**Instructions to follow**
Would you repeat the listing exactly but omit every picture?

**Recorded information**
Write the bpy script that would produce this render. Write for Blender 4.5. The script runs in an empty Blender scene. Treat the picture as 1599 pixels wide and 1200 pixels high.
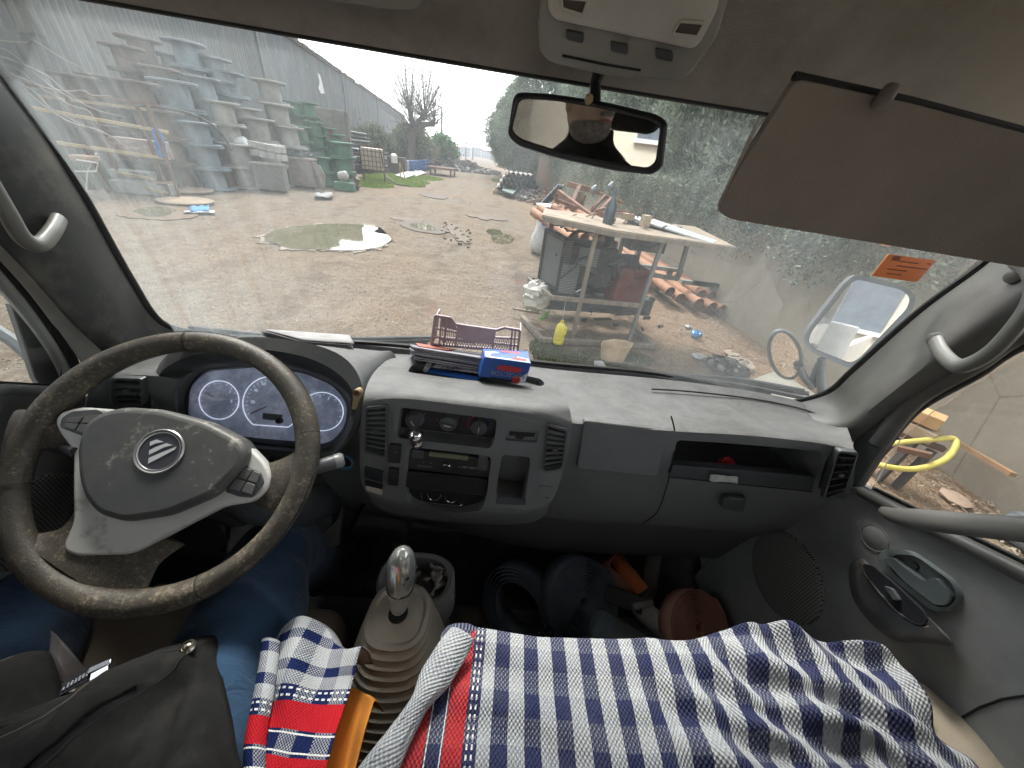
import bpy, bmesh, math, random
from mathutils import Vector, Matrix, Euler
from mathutils import noise as mnoise
V = Vector
rnd = random.Random(7)
S = bpy.context.scene
# ---------------------------------------------------------------- camera
EYE = V((0, 0, 2.0)); FPX = 535.0
YAW, PITCH, ROLL = math.radians(3.0), math.radians(33.2), math.radians(7.5)
_f = V((math.sin(YAW)*math.cos(PITCH), math.cos(YAW)*math.cos(PITCH), -math.sin(PITCH)))
_r = V((math.cos(YAW), -math.sin(YAW), 0)); _u = _r.cross(_f)
_r2 = _r*math.cos(ROLL)+_u*math.sin(ROLL); _u2 = _u*math.cos(ROLL)-_r*math.sin(ROLL)
cd = bpy.data.cameras.new('camera'); cam = bpy.data.objects.new('camera', cd); S.collection.objects.link(cam)
mw = Matrix((_r2, _u2, -_f)).transposed().to_4x4(); mw.translation = EYE; cam.matrix_world = mw
cd.sensor_width = 36; cd.lens = 36*FPX/1599; cd.clip_start = 0.02; cd.clip_end = 2000
S.camera = cam
# ---------------------------------------------------------------- sky, sun, exposure
SUN_EL, SUN_AZ = math.radians(52), math.radians(-14)      # azimuth measured from +Y towards +X
w = bpy.data.worlds.new('World'); S.world = w; w.use_nodes = True
nt = w.node_tree; nt.nodes.clear()
sky = nt.nodes.new('ShaderNodeTexSky'); sky.sky_type = 'NISHITA'; sky.sun_disc = False
sky.sun_elevation = SUN_EL; sky.sun_rotation = SUN_AZ; sky.dust_density = 1.5; sky.air_density = 1.2; sky.ozone_density = 1
hs = nt.nodes.new('ShaderNodeHueSaturation'); hs.inputs['Saturation'].default_value = 0.22
bg = nt.nodes.new('ShaderNodeBackground'); bg.inputs[1].default_value = 0.15
wo = nt.nodes.new('ShaderNodeOutputWorld')
tc = nt.nodes.new('ShaderNodeTexCoord'); cn = nt.nodes.new('ShaderNodeTexNoise'); cn.inputs['Scale'].default_value = 2.2; cn.inputs['Detail'].default_value = 6
cm = nt.nodes.new('ShaderNodeMapping'); cm.inputs['Scale'].default_value = (1, 1, 3); nt.links.new(tc.outputs['Generated'], cm.inputs[0]); nt.links.new(cm.outputs[0], cn.inputs['Vector'])
cr_r = nt.nodes.new('ShaderNodeMapRange'); cr_r.inputs[1].default_value = .3; cr_r.inputs[2].default_value = .7; cr_r.inputs[3].default_value = .80; cr_r.inputs[4].default_value = 1.1; nt.links.new(cn.outputs['Fac'], cr_r.inputs[0])
vm = nt.nodes.new('ShaderNodeVectorMath'); vm.operation = 'SCALE'; nt.links.new(hs.outputs[0], vm.inputs[0]); nt.links.new(cr_r.outputs[0], vm.inputs[3])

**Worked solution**
Write the bpy script that would produce this render. Write for Blender 4.5. The script runs in an empty Blender scene. Treat the picture as 1599 pixels wide and 1200 pixels high.
import bpy, bmesh, math, random
from mathutils import Vector, Matrix, Euler
from mathutils import noise as mnoise
V = Vector
rnd = random.Random(7)
S = bpy.context.scene
# ---------------------------------------------------------------- camera
EYE = V((0, 0, 2.0)); FPX = 535.0
YAW, PITCH, ROLL = math.radians(3.0), math.radians(33.2), math.radians(7.5)
_f = V((math.sin(YAW)*math.cos(PITCH), math.cos(YAW)*math.cos(PITCH), -math.sin(PITCH)))
_r = V((math.cos(YAW), -math.sin(YAW), 0)); _u = _r.cross(_f)
_r2 = _r*math.cos(ROLL)+_u*math.sin(ROLL); _u2 = _u*math.cos(ROLL)-_r*math.sin(ROLL)
cd = bpy.data.cameras.new('camera'); cam = bpy.data.objects.new('camera', cd); S.collection.objects.link(cam)
mw = Matrix((_r2, _u2, -_f)).transposed().to_4x4(); mw.translation = EYE; cam.matrix_world = mw
cd.sensor_width = 36; cd.lens = 36*FPX/1599; cd.clip_start = 0.02; cd.clip_end = 2000
S.camera = cam
# ---------------------------------------------------------------- sky, sun, exposure
SUN_EL, SUN_AZ = math.radians(52), math.radians(-14)      # azimuth measured from +Y towards +X
w = bpy.data.worlds.new('World'); S.world = w; w.use_nodes = True
nt = w.node_tree; nt.nodes.clear()
sky = nt.nodes.new('ShaderNodeTexSky'); sky.sky_type = 'NISHITA'; sky.sun_disc = False
sky.sun_elevation = SUN_EL; sky.sun_rotation = SUN_AZ; sky.dust_density = 1.5; sky.air_density = 1.2; sky.ozone_density = 1
hs = nt.nodes.new('ShaderNodeHueSaturation'); hs.inputs['Saturation'].default_value = 0.22
bg = nt.nodes.new('ShaderNodeBackground'); bg.inputs[1].default_value = 0.15
wo = nt.nodes.new('ShaderNodeOutputWorld')
tc = nt.nodes.new('ShaderNodeTexCoord'); cn = nt.nodes.new('ShaderNodeTexNoise'); cn.inputs['Scale'].default_value = 2.2; cn.inputs['Detail'].default_value = 6
cm = nt.nodes.new('ShaderNodeMapping'); cm.inputs['Scale'].default_value = (1, 1, 3); nt.links.new(tc.outputs['Generated'], cm.inputs[0]); nt.links.new(cm.outputs[0], cn.inputs['Vector'])
cr_r = nt.nodes.new('ShaderNodeMapRange'); cr_r.inputs[1].default_value = .3; cr_r.inputs[2].default_value = .7; cr_r.inputs[3].default_value = .80; cr_r.inputs[4].default_value = 1.1; nt.links.new(cn.outputs['Fac'], cr_r.inputs[0])
vm = nt.nodes.new('ShaderNodeVectorMath'); vm.operation = 'SCALE'; nt.links.new(hs.outputs[0], vm.inputs[0]); nt.links.new(cr_r.outputs[0], vm.inputs[3])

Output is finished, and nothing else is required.